Set between 1545 and 1566, The Brethren is the story of a family living through the terrible conflict between the Huguenots and the ruling Catholic orthodoxy in France, narrated by Pierre, the younger son of the de Siorac family, who own a well-defended house in Perigord. His father, Jean, was a soldier who returned from the wars with his comrade-in-arms Jean Sauveterre and legally made him his brother. The two of them settled down to run a successful estate, keeping their adherence to the reformed Calvinist church largely under wraps.

Pierre is recounting this from memory, his recollections of the tension caused by his mother's refusal to convert, his turbulent relationship with his older brother and his sexual awakenings with the servant's daughter, Helix, supplemented by entries from the Book Of Reason, a journal in which the two Jeans wrote down their thoughts alongside a daily record of the estate's activities.

While they are living cautious lives, trying to make the most astute decisions at exactly the right time, the family also has to fight off attacks from gypsies and deal with the practical considerations of running a late-medieval home, such as budgeting for a defensive wall, making hay and arranging their wet-nurse's pregnancies - historical details all painstakingly researched but inserted into the narrative impressively casually.

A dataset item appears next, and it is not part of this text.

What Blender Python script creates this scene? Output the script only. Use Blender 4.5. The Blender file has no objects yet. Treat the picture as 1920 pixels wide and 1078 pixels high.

The publishers hope this book will capture some of the readers hooked on Hilary Mantel's take on historical fiction. After being overlooked for so long in this country, it certainly deserves to. Perhaps there is a touch of academic dryness to it, with battles and treaties being discussed in slightly excessive detail, but The Brethren very quickly wins one over, balancing the politics of the royal court with the story of a family trying to stay alive at a volatile point in history.